Connecting with just one child is difficult when the whole family is together, so invite your preteen to go for a quick walk while Dad clears the dinner table. If you have younger kids, put them to bed earlier than your preteen. Once they're asleep, devote some time to your tween. It will be easier for her to open up with just one parent at a time.
Draw In an Introvert
Take cues from your preteen, and do not force a conversation if he is clearly not ready or interested in talking. Think about whether he is an introvert or an extrovert, then approach him in a way most likely to yield a meaningful conversation. If he gives you curt answers to simple questions, he is probably an introvert (or angry about something) and will not respond if you force a conversation. "If you try to make him talk, he'll end up angry and either verbally or physically push you away," Kurcinka says.
"I know when Tommy wants privacy — one of the ways he shows it is by one-word answers and being more interested in his computer game than anything else," Black says. "If I don't have to talk to him, I won't push it. I'd rather give him his space."
Try to create plenty of one-on-one situations — during dinner or at bedtime — to connect with your introvert. "Introverts need to process internally, so they need time to reflect on an issue and to talk when they are ready.

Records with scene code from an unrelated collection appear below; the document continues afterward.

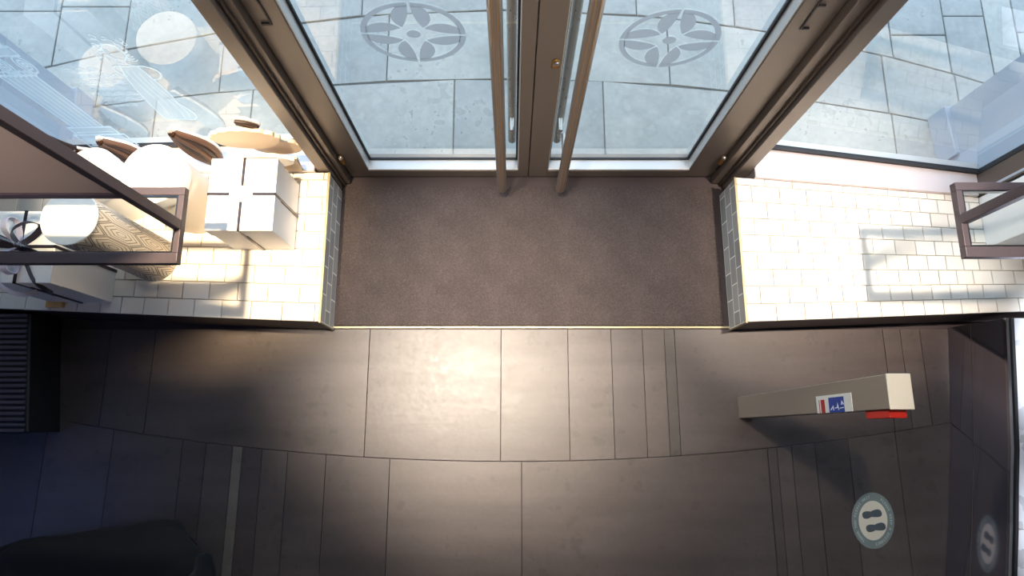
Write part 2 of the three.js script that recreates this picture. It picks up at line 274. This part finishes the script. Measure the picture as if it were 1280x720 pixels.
// (window_2 runs from the pier to the post so that its inner face looks into the shop)
const [w2, g2, L2] = shopWindow(2, -2.0, glL(-2.0), -0.85, glL(-0.85));
obj('jamb_strip', bx(2.022, 0.22, -1.095, 2.034, 2.5, -1.0, 0.002), M.bronzeDark, w1);
{ // etched drawings on window_2: a fluted pillar, and a draped garden figure over a scale pattern
  const u = (x) => (x + 2.0) / Math.cos(0.03), white = new THREE.MeshPhysicalMaterial({ color: '#c9dbe6', roughness: 1, transmission: 0.5, thickness: 0, transparent: true, side: THREE.DoubleSide });
  const etch = (x0, y0, x1, y1, draw) => {
    const a = canvas(768, 1024, (g, w, h) => { g.fillStyle = '#000'; g.fillRect(0, 0, w, h); g.strokeStyle = '#fff'; g.fillStyle = '#fff'; g.lineJoin = g.lineCap = 'round'; draw(g, w, h); }, true);
    const m = white.clone(); m.alphaMap = a; const p = new THREE.PlaneGeometry(u(x1) - u(x0), y1 - y0); p.translate((u(x0) + u(x1)) / 2, (y0 + y1) / 2, 0.002); return obj('etched_drawing', p, m, g2);
  };
  const line = (g, pts, wd, c = '#fff') => { g.strokeStyle = c; g.lineWidth = wd; g.beginPath(); pts.forEach(([x, y], i) => i ? g.lineTo(x, y) : g.moveTo(x, y)); g.stroke(); };
  etch(-1.88, 0.25, -1.59, 1.10, (g, w, h) => { // pillar: base, shaft with flutes, scrolled capital
    const tone = '#7a7a7a', l = '#e0e0e0';
    g.fillStyle = tone; g.fillRect(220, 330, 330, 470); g.fillRect(150, 800, 470, 224); g.fillRect(150, 40, 470, 150);
    line(g, [[220, 330], [220, 800], [550, 800], [550, 330], [220, 330]], 14, l); for (const x of [275, 330, 385, 440, 495]) line(g, [[x, 350], [x, 780]], 10, '#c0c0c0');
    line(g, [[150, 800], [620, 800], [620, 880], [150, 880], [150, 800]], 14, l); line(g, [[110, 880], [660, 880], [660, 1010], [110, 1010], [110, 880]], 16, l); line(g, [[190, 850], [580, 850]], 8, l);
    g.strokeStyle = l; g.lineWidth = 14; for (const cx of [190, 385, 580]) for (const r of [62, 36, 14]) { g.beginPath(); g.arc(cx, 255, r, 0, 7); g.stroke(); }
    for (let x = 240; x < 540; x += 48) { g.beginPath(); g.arc(x + 24, 318, 20, 0, 7); g.stroke(); }
    line(g, [[130, 190], [640, 190], [640, 130], [130, 130], [130, 190]], 14, l); line(g, [[160, 120], [610, 120], [570, 40], [200, 40], [160, 120]], 14, l);
  });
  etch(-1.56, 0.45, -1.18, 1.06, (g, w, h) => {
    g.strokeStyle = '#7c7c7c'; g.lineWidth = 5; // overlapping scales
    for (let r = 0; r < 7; r++) for (let c = 0; c < 6 - Math.abs(r - 3); c++) for (const q of [44, 33, 22, 11]) { g.beginPath(); g.arc(40 + c * 84 + (r % 2) * 42, 380 + r * 66, q, Math.PI, 0); g.stroke(); }
    const l = '#9c9c9c'; g.fillStyle = '#707070'; // draped figure with loose hair, seen as line work
    g.beginPath(); g.moveTo(420, 330); g.bezierCurveTo(330, 560, 350, 800, 330, 960); g.lineTo(560, 980); g.bezierCurveTo(640, 940, 600, 840, 560, 760); g.bezierCurveTo(580, 600, 560, 460, 540, 330); g.closePath(); g.fill(); g.strokeStyle = l; g.lineWidth = 12; g.stroke();
    for (const [a, b, c, d] of [[430, 380, 400, 900], [470, 380, 450, 930], [505, 400, 500, 950], [530, 480, 545, 940]]) { g.beginPath(); g.moveTo(a, b); g.bezierCurveTo(a - 30, (b + d) / 2 - 60, c + 50, (b + d) / 2 + 60, c, d); g.lineWidth = 8; g.stroke(); }
    g.beginPath(); g.ellipse(480, 190, 62, 78, 0.1, 0, 7); g.lineWidth = 10; g.stroke();
    for (let k = 0; k < 22; k++) { const a = k * 0.62, x = 480 + Math.cos(a) * (70 + (k % 5) * 22), y = 180 + Math.sin(a) * (80 + (k % 4) * 20); g.beginPath(); g.arc(x, y, 14 + (k % 3) * 8, a, a + 4.2); g.lineWidth = 7; g.stroke(); }
    g.beginPath(); g.moveTo(430, 330); g.bezierCurveTo(360, 300, 330, 380, 400, 430); g.moveTo(540, 330); g.bezierCurveTo(640, 330, 690, 420, 600, 470); g.bezierCurveTo(560, 490, 540, 450, 560, 430); g.lineWidth = 14; g.stroke();
  });
}

// ------------------------------------------------------------------ tiled display plinths
const PH = 0.22;
function plinth(s, x0, x1, front, back, X, label) {
  const p = base('display_plinth'); tag(p, label, 'plinth', undefined);
  const F = front, B = back, xs = [x0, x0 + (x1 - x0) * 0.25, x0 + (x1 - x0) * 0.5, x0 + (x1 - x0) * 0.75, x1];
  const ring = (inset) => [...xs.map((x) => [x, F(x) - inset]), ...xs.slice().reverse().map((x) => [x, B(x)])];
  obj('body', piece(ring(0.006), 0, PH - 0.008, 0), M.grout, p);
  obj('kick_board', piece([...xs.map((x) => [x, F(x)]), ...xs.slice().reverse().map((x) => [x, F(x) - 0.006])], 0.004, PH - 0.012, 0.001), M.plinthFront, p);
  const rows = 8.45, zr = (x, r) => F(x) + (B(x) - F(x)) * Math.min(r, rows) / rows, xe = Math.abs(x0), xend = Math.abs(x1), g = 0.0016;
  for (let r = 0; r < rows; r++) {
    let a = xe, t = Math.ceil((xe - X(-1)) > 0 ? -1 : -2); t = -1.5 + (r % 2) * 0.5;
    while (X(t) <= xe + 0.012) t += 1;
    while (a < xend - 0.005) {
      const b = Math.min(X(t), xend); t += 1;
      const l = s * (a + g), h = s * (b - g), r1 = Math.min(r + 1, rows);
      obj('tile', piece([[l, zr(l, r) - g], [h, zr(h, r) - g], [h, zr(h, r1) + g], [l, zr(l, r1) + g]], PH - 0.009, PH, 0.0012), M.tileWhite[Math.floor(rnd() * 3)], p); a = b;
    }
  }
  // the end that faces the mat: three courses of grey tiles with pale joints
  const zf = F(x0), zb = B(x0), xi = x0, th = 0.0012;
  obj('end_bed', bx(xi, 0.002, zf - 0.004, xi - s * 0.004, PH - 0.006, zb + 0.004, 0), M.groutLight, p);
  for (let c = 0; c < 3; c++) {
    const y0 = 0.006 + c * 0.0705, y1 = y0 + 0.0675; let z = zf - 0.004, k = 0;
    while (z > zb + 0.01) { const len = k === 0 && c % 2 ? 0.06 : 0.122, z1 = Math.max(zb + 0.004, z - len); obj('end_tile', bx(xi - s * 0.003, y0 + 0.001, z - 0.0024, xi - s * (0.003 + th), y1 - 0.0015, z1 + 0.0024, 0.001), M.tileGrey[(c + k) % 3], p); z = z1; k++; }
  }
  obj('edge_trim', [bx(xi - s * 0.009, PH - 0.006, zf, xi + s * 0.001, PH + 0.0015, zb, 0.001), bx(xi - s * 0.009, 0.002, zf - 0.001, xi + s * 0.001, PH, zf + 0.004, 0.001)], M.trimGold, p);
  return p;
}
const frontL = (x) => -0.448 - 0.042 * Math.max(0, -x - 0.85), backL = (x) => -1.112 + 0.02 * Math.max(0, -x - 1.2), frontR = (x) => -0.447 - 0.038 * Math.max(0, x - 1), backR = (x) => -1.09 + 0.088 * (x - 0.98);
const pl = plinth(-1, -0.806, -2.3, frontL, backL, (t) => 0.894 + 0.137 * t - 0.0035 * Math.min(t, 8) * t, 'white tiled window plinth carrying the gift boxes and the round boxes');
const pr = plinth(1, 0.982, 2.4, frontR, backR, (t) => 1.044 + 0.125 * t - 0.0031 * Math.min(t, 10) * t, 'white tiled window plinth, almost bare, lit by a strong spotlight');
{ // metal sills between tiles and glass
  const s = (n, pts) => struct(obj('trim_' + n, piece(pts, 0.05, PH + 0.02, 0.003), M.sill));
  s(2, [[-0.862, backL(-0.862)], [-1.4, backL(-1.4)], [-2.0, backL(-2.0)], [-2.0, glL(-2.0) + 0.008], [-0.862, glL(-0.862) + 0.008]]);
  s(3, [[1.06, backR(1.06)], [2.02, backR(2.02)], [2.034, -1.092], [1.06, -1.222]]);
}

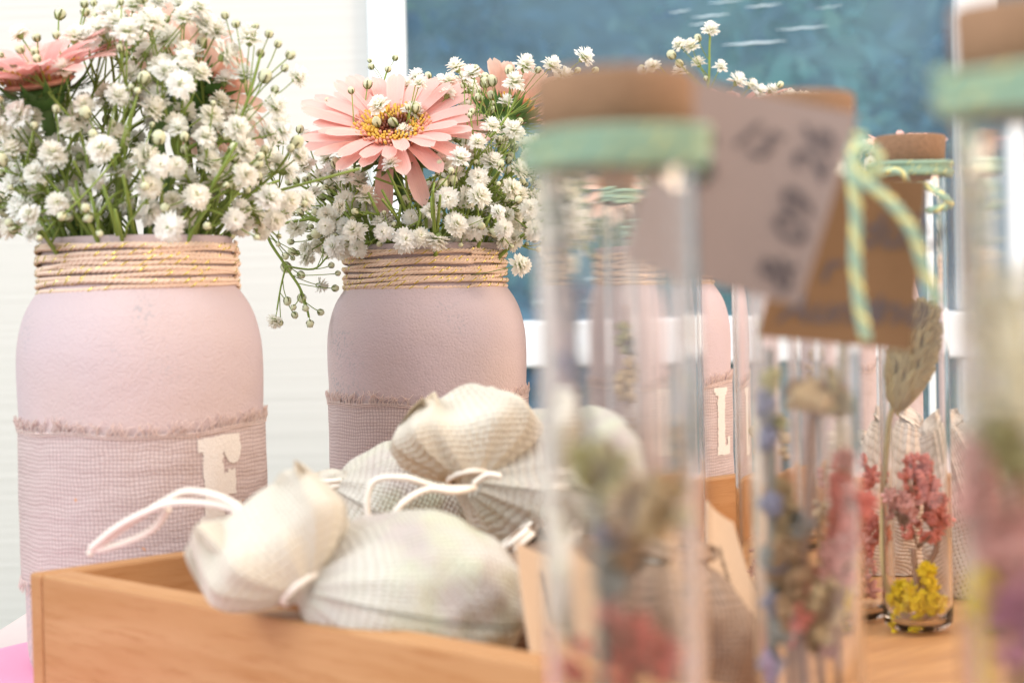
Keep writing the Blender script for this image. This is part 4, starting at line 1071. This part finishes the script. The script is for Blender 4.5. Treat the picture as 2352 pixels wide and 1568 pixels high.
# tube D
b3 = V(PD.x, PD.y, 0 + .004)
grass_head('bunny_tail_grass', 'fluffy cream bunny tail grass in the tube at the right edge', [b3, px(PD, 2380, 1300), px(PD, 2350, 1050)], px(PD, 2335, 830), V(-.05, 0, 1), .0235, .0060, 'fluff', 520, True, 2, b3, .0042, .00014)
dried('rose_flower_stalk', 'pink and mauve dried flowers in the tube at the right edge', b3 + V(-.006, 0, 0), [[b3 + V(-.006, 0, 0), px(PD, 2330, 1400), px(PD, 2260, 1100)]],
      [(px(PD, 2250, 1130), (.0022, .005, .009), 20, .0032, 'rose', 'flower_head', 'floret'), (px(PD, 2335, 1260), (.006, .006, .009), 44, .0034, 'rose', 'flower_head', 'floret'), (px(PD, 2345, 1400), (.005, .006, .008), 30, .0034, 'mauve', 'flower_head', 'floret')], None, 'drystem', 10, sc=0.69)
dried('yellow_flower_stalk', 'small yellow dried flower low in the tube at the right edge', b3 + V(-.007, .003, 0), [[b3 + V(-.007, .003, 0), px(PD, 2268, 1480), px(PD, 2262, 1400)]],
      [(px(PD, 2268, 1375), (.002, .004, .004), 16, .0022, 'yellow', 'flower_head', 'ball')], None, 'yellow', 11, sc=0.69)
dried('olive_leaf_stalk', 'olive green seed stalk under the bunny tail at the right edge', b3 + V(.0, .004, 0), [[b3 + V(0, .004, 0), px(PD, 2340, 1300), px(PD, 2325, 1000)]],
      [(px(PD, 2330, 1010), (.006, .005, .008), 26, .0026, 'olive', 'seed_head', 'bud')], None, 'drystem', 12, sc=0.69)
# tube E, G
b4 = V(PE.x, PE.y, BT + .004)
dried('seed_head_stalk', 'tan seed stalk in the slim tube standing in the box', b4, [[b4, px(PE, 1455, 1100), px(PE, 1462, 900), px(PE, 1450, 700)], [px(PE, 1466, 950), px(PE, 1425, 850)]],
      [(px(PE, 1440, 770), (.0055, .005, .006), 18, .0022, 'olive', 'seed_head', 'ball'), (px(PE, 1455, 870), (.0075, .006, .010), 40, .0022, 'tan', 'seed_head', 'ball'), (px(PE, 1462, 1010), (.004, .004, .010), 14, .0018, 'brownseed', 'seed_head', 'ball'), (px(PE, 1468, 800), (.003, .004, .010), 14, .0020, 'lavgrey', 'seed_head', 'bud')], None, 'drystem', 13)
b5 = V(PG.x, PG.y, BT + .004)
dried('seed_head_stalk', 'tan seed stalk in the tube far back in the box', b5, [[b5, px(PG, 1880, 1000), px(PG, 1890, 850)]],
      [(px(PG, 1890, 840), (.006, .006, .008), 24, .0022, 'tan', 'seed_head', 'ball')], None, 'drystem', 14)

# ------------------------------------------------------------------ light, world, camera
w = bpy.data.worlds.new('World'); S.world = w; w.use_nodes = True
bgn = w.node_tree.nodes['Background']; bgn.inputs[0].default_value = (.97, .97, .98, 1); bgn.inputs[1].default_value = .88
def area(name, loc, target, size, power, col):
    l = bpy.data.lights.new(name, 'AREA'); l.shape = 'RECTANGLE'; l.size = size[0]; l.size_y = size[1]; l.energy = power; l.color = col
    o = bpy.data.objects.new(name, l); C.objects.link(o); o.location = loc
    o.rotation_euler = (Vector(target) - Vector(loc)).to_track_quat('-Z', 'Y').to_euler(); return o
area('tent_opening_light', (-1.5, -.7, 1.3), (0, .8, .1), (1.5, 1.5), 50, (.84, .92, 1))
area('tent_roof_light', (.3, .9, 2.1), (.1, .8, .1), (2.2, 1.4), 30, (1, .98, .95))
area('warm_side_light', (1.7, .2, .7), (.1, .8, .12), (.9, .9), 27, (1, .78, .58))
cam = bpy.data.cameras.new('Camera'); co = bpy.data.objects.new('Camera', cam); C.objects.link(co); S.camera = co
cam.sensor_width = 36; cam.lens = 36 * FPX / 2352; cam.clip_start = .02; cam.clip_end = 60
co.matrix_world = Matrix.Translation((0, 0, EYE)) @ Matrix.Rotation(PI / 2 - math.atan(HZ / FPX), 4, 'X') @ Matrix.Rotation(-RHO, 4, 'Z')
cam.dof.use_dof = True; cam.dof.focus_distance = .79; cam.dof.aperture_fstop = 12.0; cam.dof.aperture_blades = 0
S.view_settings.view_transform = 'Standard'; S.view_settings.look = 'None'; S.view_settings.exposure = .16; S.view_settings.gamma = 1
S.cycles.transparent_max_bounces = 24; S.cycles.max_bounces = 20; S.cycles.transmission_bounces = 20; S.cycles.caustics_refractive = True; S.cycles.blur_glossy = 1.0
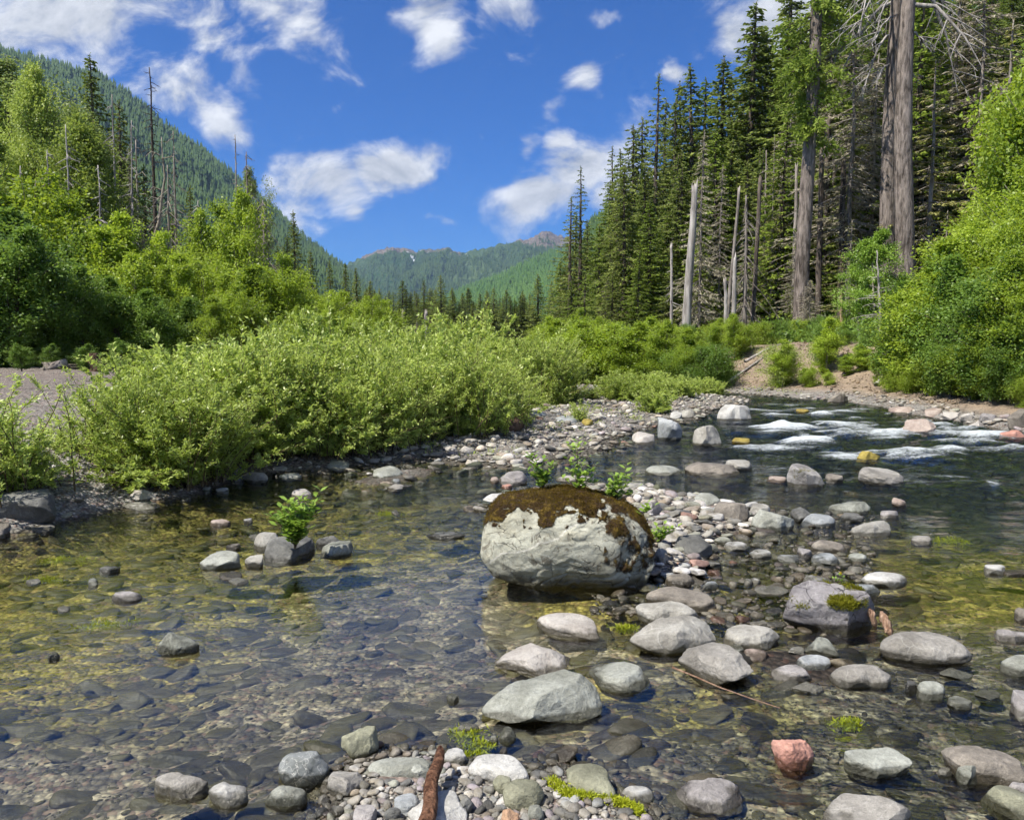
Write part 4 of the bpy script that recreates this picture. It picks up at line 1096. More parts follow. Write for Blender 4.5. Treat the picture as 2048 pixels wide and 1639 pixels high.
# foreground gravel
S = field(26000, 2.2, 4.0, -0.5, 0.35, lambda x, y, z, land, sl, sr, si, sf, ss: sf > -0.10, 0.0055, 0.034, 2.6)
S = thin(S, 0.62)
bake('gravel', S, 'loose pebbles of the foreground gravel bar around the driftwood stick', 'gravel')
# cobbles of the bars and shores
B1 = field(34000, 6.5, 30, -0.72, 0.60, lambda x, y, z, land, sl, sr, si, sf, ss: ((sl > -0.35) & (sl < 9) & ((x > -3.2) | (sl < 1.2) | (y < 9.5))) | ((sr > -0.3) & (sr < 0.7)), 0.012, 0.13, 3.4, 0.0020)
B2 = field(9000, 4.8, 9.5, -0.1, 0.42, lambda x, y, z, land, sl, sr, si, sf, ss: (si > -0.38), 0.012, 0.10, 2.2)
B3 = field(5200, 5.5, 11, -0.3, 0.45, lambda x, y, z, land, sl, sr, si, sf, ss: (land <= 0) & (land > -0.7) & ((sl > -0.8) | (si > -0.6) | (sdist(CHAIN, x, y) > -.6)), 0.018, 0.11, 1.8)
B1 = B1[~((B1[:, 0] < -2.2) & (B1[:, 3] > 0.05) & (rng.uniform(0, 1, len(B1)) < 0.93))]
B4 = field(2600, 4.9, 8.6, .10, .42, lambda x, y, z, land, sl, sr, si, sf, ss: (land <= 0) & (land > -1.3) & (si > -1.3), 0.014, 0.075, 1.8)
B4[:, 2] = np.maximum(B4[:, 2], -0.3 * B4[:, 3])
B = thin(np.concatenate([B1, B2, B3, B4]), 0.70)
pr = B[:, 3] / np.hypot(B[:, 0], B[:, 1])
inv = (np.abs(B[:, 0]) < 0.66 * B[:, 1])
order = np.argsort(-(pr * inv))
big = B[order[:112]]; rest = B[order[112:]]
bake('cobbles', rest, 'grey river cobbles covering the gravel bars and shores', 'cobbles', (1.22, 1.2, 1.18))
cob_me = []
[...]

It doesn't mean she doesn't care or doesn't like you — it's just that she doesn't want to talk right now."
Email may be a good way to connect with an introvert. "Sometimes sending Tommy something via email is a nice way to say, 'I've been thinking about you, I came across this and thought you'd be interested, let's talk about it later,'" Black says.
If your preteen talks your ear off without prompting, she is probably an extrovert and is more comfortable talking with you anytime. "Extroverts are much more ready to talk right now," Kurcinka says. "They recharge and process feelings through conversation and activity."
Conversation Starters
Ask your preteen to explain something that she is an expert on. "Kids like being on the explaining level, as opposed to being questioned, and they like being an authority with their parents," Schwartz says. "Ask very specific questions about their life, where they own the information and you don't."
Avoid questions which invite monosyllabic responses. If your preteen plays soccer, say something like, ‘I am confused about the referee's call in today's game. Will you explain?'
Try open-ended questions such as:
- What do you think about _____?
- Tell me about _______.
- I don't understand ______.
You also can connect with your preteen via TV, movies, or books, Schwartz says. For instance, ask a question about one of the characters. "Watching TV is a great thing to do with kids because they really get into it, and they're not self-conscious about their remarks and thoughts," Schwartz says. "You can just participate.
"Look for teachable moments where you're talking about someone else — her friends or something in the news — which can lead back to her values and experiences." You may learn something about your preteen, based on her opinions about a particular television character or plot, that you can explore after the show is over. Watch the evening news with her and after, for instance, a story on violence, ask a question like, "That person sounds violent. Is there anyone scary like that at your school?"
Ask questions about her friends, too. "Parents often find out a lot this way because kids don't mind ratting on their friends or telling their friends' problems," Schwartz says. And it's a safe bet that if a friend is having a specific problem, your preteen may be experiencing the same thing.